The terminating UE may receive a first SDP offer message including information indicating the content type of at least one avatar and information about whether an originating UE supports a movement of the at least one avatar from the originating UE (1200, 602, 702, or 802). The first SDP offer message may further include a profile of the content type of the at least one avatar, and the number of points, the number of feature points, or the texture resolution of the at least one avatar may be identified by the content type and the profile. The first SDP offer message may further include video media information or audio media information. The video media information or the audio media information may be used to establish a call connection until the terminating UE receives data of the at least one avatar media (e.g., a 3D avatar).

The terminating UE may transmit an SDP response message including information about whether the terminating UE supports a movement of the at least one avatar to the originating UE in response to the first SDP offer message (1202, 604, 704, or 804).

In addition, the terminating UE may receive a second SDP offer message including movement expression information about the at least one avatar from the originating UE (605, 705, or 805), and may transmit a response message including movement expression information about the at least one avatar to the originating UE in response to the second SDP offer message (606, 706, or 806). The movement expression information about the at least one avatar may include at least one of an FACS type, the number of feature points, or an expression type of the feature points. The movement expression information about the at least one avatar may indicate a data channel via which movement information is transmitted.

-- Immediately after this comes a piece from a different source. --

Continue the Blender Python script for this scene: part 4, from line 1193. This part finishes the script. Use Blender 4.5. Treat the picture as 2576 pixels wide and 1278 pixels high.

The terminating UE may generate movement information about the at least one avatar, based on the information about whether the terminating UE supports the movement included in the SDP response message (1204, 611, 711, or 812).

The terminating UE may perform an avatar call service with the originating UE by using the generated movement information (1206). Specifically, the terminating UE may transmit the generated movement information to the originating UE, may receive avatar movement information about the originating UE from the originating UE, may render an avatar of the originating UE by using the avatar movement information about the originating UE, and may perform the avatar call service with the originating UE by using the rendered avatar of the originating UE.

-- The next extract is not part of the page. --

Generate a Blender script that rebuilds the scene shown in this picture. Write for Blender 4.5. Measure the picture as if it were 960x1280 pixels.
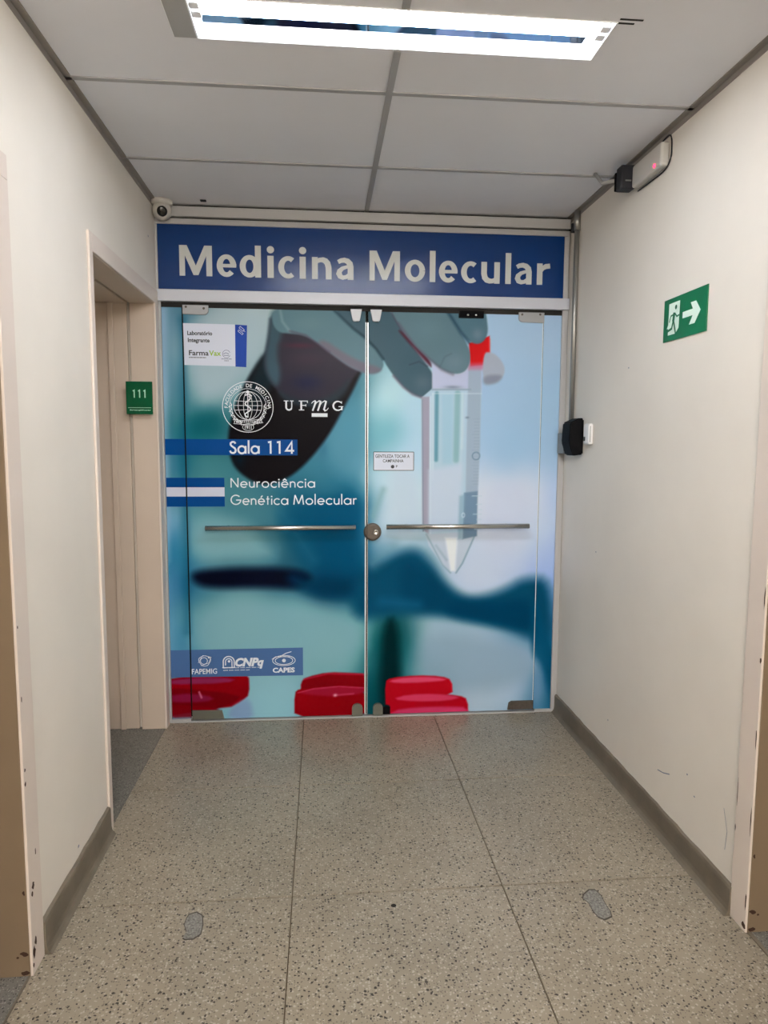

FIG. 13 illustrates the configuration of a UE device according to the disclosure.

The UE 1300 may include a transceiver 1305 that performs signal transmission and reception with another UE or a network entity and a controller 1310 that controls all operations of the UE 1300. All methods performed by the originating UE 630 and the terminating UE 632 described in the disclosure may be understood as being performed by control of the controller 1310.

The controller 1310 and the transceiver 1305 are not necessarily configured as separate devices, but may be configured as a single component, such as a single chip.

The controller 1310 may be configured as a single processor in the UE 1300.

FIG. 14 illustrates the device configuration of an IMS entity according to the disclosure.

The IMS entity 1400 of FIG. 14 illustrates the device configuration of a plurality of network entities, such as a P-CSCF, an S-CSCF, and an I-CSCF, described in the disclosure.

The IMS entity 1400 may include a transceiver 1405 that performs signal transmission and reception with another IMS entity or a UE and a controller 1410 that controls all operations of the IMS entity 1400. All methods performed by the IMS entity in the disclosure may be understood as being performed by control of the controller 1410.

The controller 1410 and the transceiver 14005 are not necessarily configured as separate devices, but may be configured as a single component, such as a single chip.

The controller 1410 may be configured as a single processor in the IMS entity 1400.

It should be noted that the diagrams illustrating system configurations, the diagrams illustrating protocols, the diagrams illustrating methods, and the diagrams illustrating device configurations illustrated above in FIG. 1 to FIG. 14 are not intended to limit the scope of the rights of the disclosure. That is, not all of the configurations or operations described in FIG. 1 to FIG. 14 should be construed as essential components for implementing the disclosure, and the disclosure may be implemented within a scope that does not harm the essence of the disclosure even if only some of the components are included.

Methods disclosed in the claims and/or methods according to the embodiments described in the specification of the disclosure may be implemented by hardware, software, or a combination of hardware and software.

When the methods are implemented by software, a computer-readable storage medium for storing one or more programs (software modules) may be provided. The one or more programs stored in the computer-readable storage medium may be configured for execution by one or more processors within the electronic device. The one or more programs include instructions that cause the electronic device to perform the methods according to embodiments of the disclosure as defined by the appended claims or disclosed herein.

These programs (software modules or software) may be stored in non-volatile memories including a random access memory and a flash memory, a read only memory (ROM), an electrically erasable programmable read only memory (EEPROM), a magnetic disc storage device, a compact disc-ROM (CD-ROM), digital versatile discs (DVDs), or other type optical storage devices, or a magnetic cassette. Alternatively, any combination of some or all of them may form a memory in which the program is stored. In addition, a plurality of such memories may be included in the electronic device.

Furthermore, the programs may be stored in an attachable storage device which can access the electronic device through communication networks such as the Internet, Intranet, Local Area Network (LAN), Wide LAN (WLAN), and Storage Area Network (SAN) or a combination thereof. Such a storage device may access the electronic device via an external port. Also, a separate storage device on the communication network may access a portable electronic device.

In the above-described detailed embodiments of the disclosure, an element included in the disclosure is expressed in the singular or the plural according to presented detailed embodiments. However, the singular form or plural form is selected appropriately to the presented situation for the convenience of description, and the disclosure is not limited by elements expressed in the singular or the plural. Therefore, either an element expressed in the plural may also include a single element or an element expressed in the singular may also include multiple elements.

Although specific embodiments have been described in the detailed description of the disclosure, it will be apparent that various modifications and changes may be made thereto without departing from the scope of the disclosure. Therefore, the scope of the disclosure should not be defined as being limited to the embodiments set forth herein, but should be defined by the appended claims and equivalents thereof.